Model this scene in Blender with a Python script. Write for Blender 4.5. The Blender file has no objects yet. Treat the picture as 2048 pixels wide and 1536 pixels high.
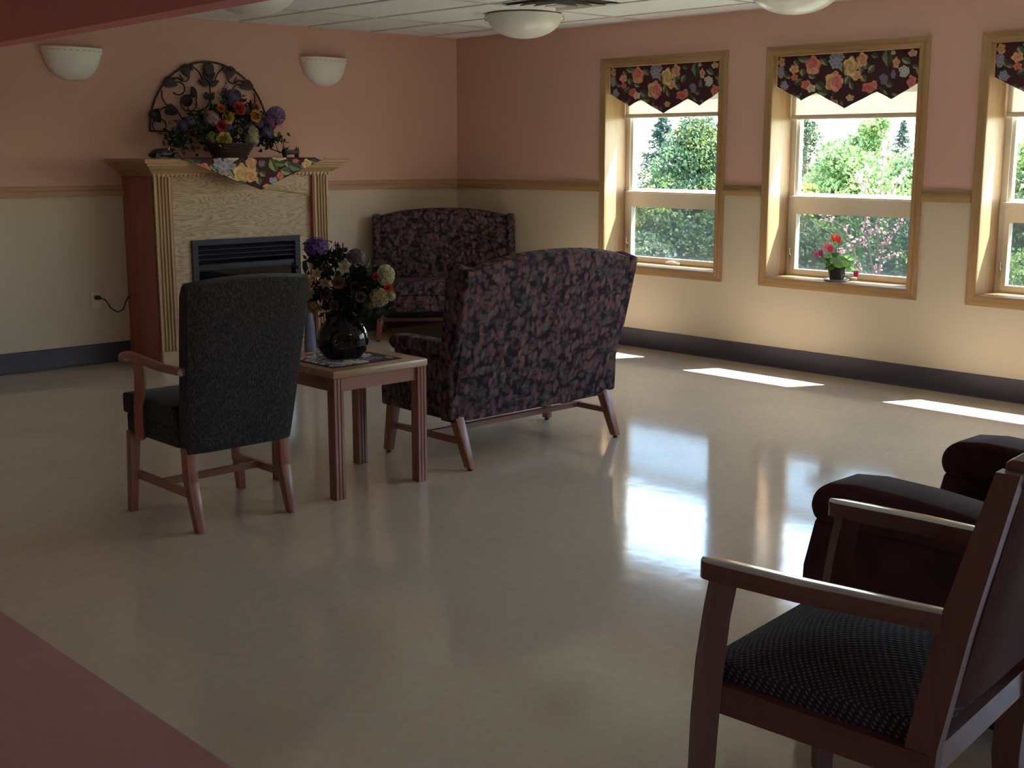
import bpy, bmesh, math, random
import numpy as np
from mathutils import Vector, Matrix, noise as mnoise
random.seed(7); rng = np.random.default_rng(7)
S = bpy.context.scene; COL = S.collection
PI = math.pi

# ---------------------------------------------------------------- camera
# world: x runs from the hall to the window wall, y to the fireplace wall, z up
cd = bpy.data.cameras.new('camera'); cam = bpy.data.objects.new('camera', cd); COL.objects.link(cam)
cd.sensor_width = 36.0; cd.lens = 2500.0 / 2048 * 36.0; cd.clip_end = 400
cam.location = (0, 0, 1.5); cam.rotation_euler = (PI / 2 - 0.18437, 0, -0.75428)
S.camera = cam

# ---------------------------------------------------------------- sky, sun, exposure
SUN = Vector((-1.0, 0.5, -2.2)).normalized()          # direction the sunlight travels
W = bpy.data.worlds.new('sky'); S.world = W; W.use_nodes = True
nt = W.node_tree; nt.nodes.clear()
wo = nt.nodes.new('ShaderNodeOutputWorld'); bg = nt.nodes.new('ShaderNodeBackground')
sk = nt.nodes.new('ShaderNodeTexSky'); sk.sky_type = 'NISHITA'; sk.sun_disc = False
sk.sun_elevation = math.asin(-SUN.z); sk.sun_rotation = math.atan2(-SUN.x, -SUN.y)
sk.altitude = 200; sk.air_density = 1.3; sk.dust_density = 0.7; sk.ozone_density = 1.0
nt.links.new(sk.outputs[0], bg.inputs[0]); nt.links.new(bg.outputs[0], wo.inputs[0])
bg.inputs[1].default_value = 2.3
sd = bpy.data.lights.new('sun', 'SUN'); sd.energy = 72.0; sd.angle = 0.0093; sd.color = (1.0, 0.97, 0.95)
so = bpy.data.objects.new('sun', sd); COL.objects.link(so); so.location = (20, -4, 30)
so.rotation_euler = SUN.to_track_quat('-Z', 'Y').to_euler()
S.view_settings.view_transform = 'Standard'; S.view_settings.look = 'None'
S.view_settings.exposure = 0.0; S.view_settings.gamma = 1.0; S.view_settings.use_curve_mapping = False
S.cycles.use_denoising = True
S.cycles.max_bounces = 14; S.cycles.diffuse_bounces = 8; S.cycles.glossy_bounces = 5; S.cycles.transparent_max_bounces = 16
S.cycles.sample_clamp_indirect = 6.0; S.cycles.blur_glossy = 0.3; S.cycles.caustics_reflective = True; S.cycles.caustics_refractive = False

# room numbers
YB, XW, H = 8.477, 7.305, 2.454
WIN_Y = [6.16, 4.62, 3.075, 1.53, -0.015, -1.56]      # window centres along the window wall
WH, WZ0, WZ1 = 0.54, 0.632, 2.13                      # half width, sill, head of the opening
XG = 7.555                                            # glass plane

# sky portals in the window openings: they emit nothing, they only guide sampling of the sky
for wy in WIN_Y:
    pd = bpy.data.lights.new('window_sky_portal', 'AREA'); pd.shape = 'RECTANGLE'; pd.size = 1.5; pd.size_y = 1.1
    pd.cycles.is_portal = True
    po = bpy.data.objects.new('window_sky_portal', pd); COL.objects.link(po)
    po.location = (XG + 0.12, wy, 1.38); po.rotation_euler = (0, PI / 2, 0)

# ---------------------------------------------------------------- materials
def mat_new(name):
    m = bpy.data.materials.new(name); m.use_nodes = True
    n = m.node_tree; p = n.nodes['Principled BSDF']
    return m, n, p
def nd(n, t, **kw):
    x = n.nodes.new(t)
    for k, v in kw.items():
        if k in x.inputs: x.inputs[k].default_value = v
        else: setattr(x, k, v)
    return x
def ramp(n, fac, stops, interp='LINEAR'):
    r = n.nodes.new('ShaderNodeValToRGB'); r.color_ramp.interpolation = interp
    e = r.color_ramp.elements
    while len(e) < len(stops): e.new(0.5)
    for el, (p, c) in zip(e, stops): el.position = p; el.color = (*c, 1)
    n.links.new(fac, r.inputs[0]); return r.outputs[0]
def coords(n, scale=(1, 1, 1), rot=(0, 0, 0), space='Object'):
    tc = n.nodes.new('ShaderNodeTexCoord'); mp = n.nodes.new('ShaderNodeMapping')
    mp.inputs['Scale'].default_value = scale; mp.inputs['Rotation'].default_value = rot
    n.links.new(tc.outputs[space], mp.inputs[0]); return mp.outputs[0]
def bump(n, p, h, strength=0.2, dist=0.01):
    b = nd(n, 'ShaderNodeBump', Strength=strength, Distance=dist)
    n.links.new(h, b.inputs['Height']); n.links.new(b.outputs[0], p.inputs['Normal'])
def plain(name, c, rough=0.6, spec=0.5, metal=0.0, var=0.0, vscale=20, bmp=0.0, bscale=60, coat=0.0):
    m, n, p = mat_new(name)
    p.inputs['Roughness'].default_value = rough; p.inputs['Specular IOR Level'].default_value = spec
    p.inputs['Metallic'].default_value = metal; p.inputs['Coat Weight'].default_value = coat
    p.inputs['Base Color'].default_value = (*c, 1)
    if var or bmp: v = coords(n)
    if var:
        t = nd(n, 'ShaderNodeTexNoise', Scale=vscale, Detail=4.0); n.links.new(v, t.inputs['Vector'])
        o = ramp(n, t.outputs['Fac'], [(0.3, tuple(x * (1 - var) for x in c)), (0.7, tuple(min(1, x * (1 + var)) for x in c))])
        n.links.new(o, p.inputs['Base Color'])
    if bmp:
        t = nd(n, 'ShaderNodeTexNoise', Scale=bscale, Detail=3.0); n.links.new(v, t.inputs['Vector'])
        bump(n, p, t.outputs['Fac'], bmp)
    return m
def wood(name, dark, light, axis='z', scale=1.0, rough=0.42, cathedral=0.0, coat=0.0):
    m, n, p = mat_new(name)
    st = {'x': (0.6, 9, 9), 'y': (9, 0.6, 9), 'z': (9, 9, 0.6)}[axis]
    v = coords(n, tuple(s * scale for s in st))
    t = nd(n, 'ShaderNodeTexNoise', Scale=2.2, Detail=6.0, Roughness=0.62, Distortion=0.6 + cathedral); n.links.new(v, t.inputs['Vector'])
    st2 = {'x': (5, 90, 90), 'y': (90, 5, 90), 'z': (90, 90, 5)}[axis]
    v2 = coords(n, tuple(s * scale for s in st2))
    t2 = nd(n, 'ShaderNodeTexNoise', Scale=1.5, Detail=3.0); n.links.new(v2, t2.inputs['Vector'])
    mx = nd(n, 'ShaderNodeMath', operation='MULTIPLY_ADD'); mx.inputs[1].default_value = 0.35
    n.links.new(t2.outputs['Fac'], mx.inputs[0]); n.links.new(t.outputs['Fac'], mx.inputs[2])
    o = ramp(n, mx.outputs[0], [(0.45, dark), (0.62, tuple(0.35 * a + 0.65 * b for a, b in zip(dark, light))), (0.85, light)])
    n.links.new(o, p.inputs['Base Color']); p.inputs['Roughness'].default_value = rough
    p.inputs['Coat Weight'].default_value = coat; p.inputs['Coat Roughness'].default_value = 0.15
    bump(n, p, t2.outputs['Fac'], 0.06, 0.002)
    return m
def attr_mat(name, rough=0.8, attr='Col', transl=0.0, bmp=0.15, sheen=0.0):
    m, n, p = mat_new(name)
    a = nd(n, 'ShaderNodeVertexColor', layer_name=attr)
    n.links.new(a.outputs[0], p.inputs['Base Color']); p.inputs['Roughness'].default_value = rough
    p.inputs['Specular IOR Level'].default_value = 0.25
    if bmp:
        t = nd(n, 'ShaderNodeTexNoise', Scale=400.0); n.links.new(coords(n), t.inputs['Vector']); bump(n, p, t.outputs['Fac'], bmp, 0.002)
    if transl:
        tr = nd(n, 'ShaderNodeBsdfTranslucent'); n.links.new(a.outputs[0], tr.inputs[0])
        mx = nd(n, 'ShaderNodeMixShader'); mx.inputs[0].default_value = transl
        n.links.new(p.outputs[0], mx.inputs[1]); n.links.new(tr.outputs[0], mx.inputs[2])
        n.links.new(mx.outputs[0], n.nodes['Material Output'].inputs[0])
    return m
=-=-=
Request -
Write out the lines from the start of the material to the line with "S.camera = cam", inclusive and exactly. Skip the pictures.

Exercise solution -
Model this scene in Blender with a Python script. Write for Blender 4.5. The Blender file has no objects yet. Treat the picture as 2048 pixels wide and 1536 pixels high.
import bpy, bmesh, math, random
import numpy as np
from mathutils import Vector, Matrix, noise as mnoise
random.seed(7); rng = np.random.default_rng(7)
S = bpy.context.scene; COL = S.collection
PI = math.pi

# ---------------------------------------------------------------- camera
# world: x runs from the hall to the window wall, y to the fireplace wall, z up
cd = bpy.data.cameras.new('camera'); cam = bpy.data.objects.new('camera', cd); COL.objects.link(cam)
cd.sensor_width = 36.0; cd.lens = 2500.0 / 2048 * 36.0; cd.clip_end = 400
cam.location = (0, 0, 1.5); cam.rotation_euler = (PI / 2 - 0.18437, 0, -0.75428)
S.camera = cam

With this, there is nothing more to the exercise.